Discovering program specifications automatically for heap-manipulating programs is a challenging task due to the complexity of aliasing and mutability of data structures. This task is further complicated by an expressive domain that combines shape, numerical and bag information. In this paper, we propose a compositional analysis framework that would derive the summary for each method in the expressive abstract domain, independently from its callers. We propose a novel abstraction method with a bi-abduction technique in the combined domain to discover pre-/post-conditions that could not be automatically inferred before. The analysis does not only infer memory safety properties, but also finds relationships between pure and shape domains towards full functional correctness of programs. A prototype of the framework has been implemented and initial experiments have shown that our approach can discover interesting properties for non-trivial programs.

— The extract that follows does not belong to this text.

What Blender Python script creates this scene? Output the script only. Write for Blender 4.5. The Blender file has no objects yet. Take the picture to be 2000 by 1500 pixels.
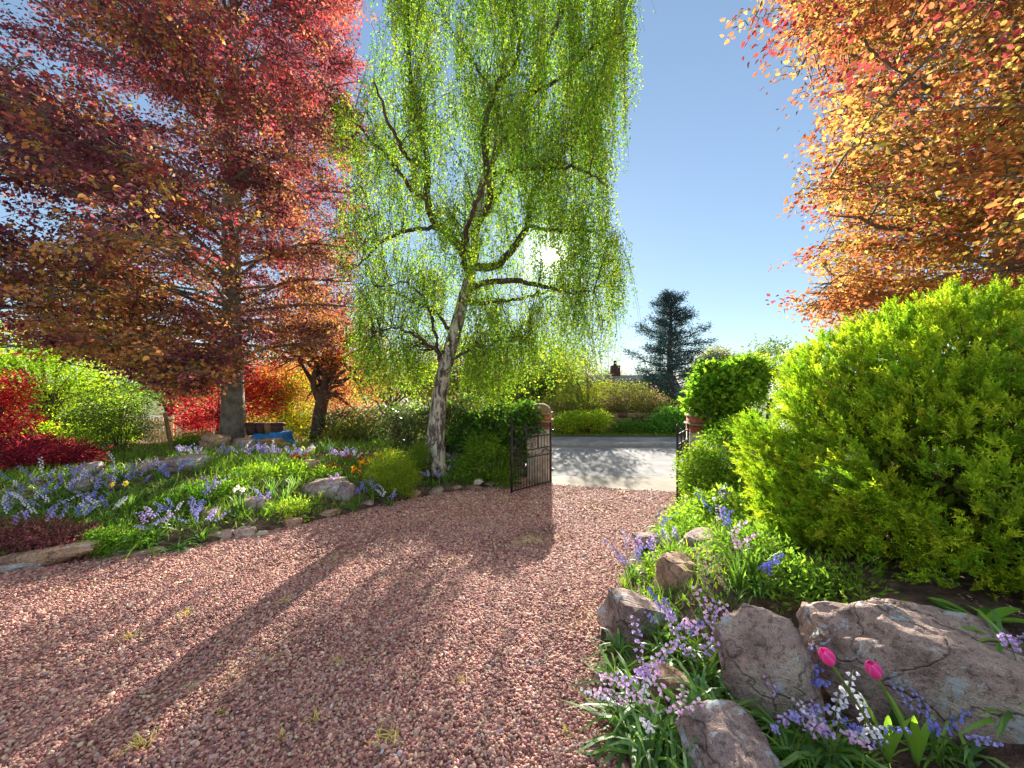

Core-java: an expression-oriented java

A common practice for rapid prototyping of an object-oriented program analysis is to define a lightweight fragment of Java, that is sufficiently small to facilitate a rigorous analysis of key properties. Such a lightweight fragment lacks important Java features, thus the experimental evaluation on real-world code is not easy. The solution is either to extend the prototype to the whole Java or to rewrite the real-world code in the lightweight language. We propose an intermediate solution through Core-Java, an expression-oriented core calculus of Java and a comprehensive set of translation rules from Java to Core-Java. The translation can be guided by the specific requirements of each program analysis. We have built an implementation of our framework and have used it for two different analyses on Java programs.

Verifying heap-manipulating programs with unknown procedure calls

Verification of programs with invocations to unknown procedures is a practical problem, because in many scenarios not all codes of programs to be verified are available. Those unknown calls also pose a challenge for their verification. This paper addresses this problem with an attempt to verify the full functional correctness of such programs using pointer-based data structures. Provided with a Hoare-style specification {φpr} prog {φpo} where program prog contains calls to some unknown procedure unknown, we infer a specification mspecu for unknown from the calling contexts, such that the problem of verifying prog can be safely reduced to the problem of proving that the procedure unknown (once its code is available) meets the derived specification mspecu. The expected specification mspecu for the unknown procedure unknown is automatically calculated using an abduction-based shape analysis specifically designed for a combined abstract domain. We have also done some experiments to validate the viability of our approach.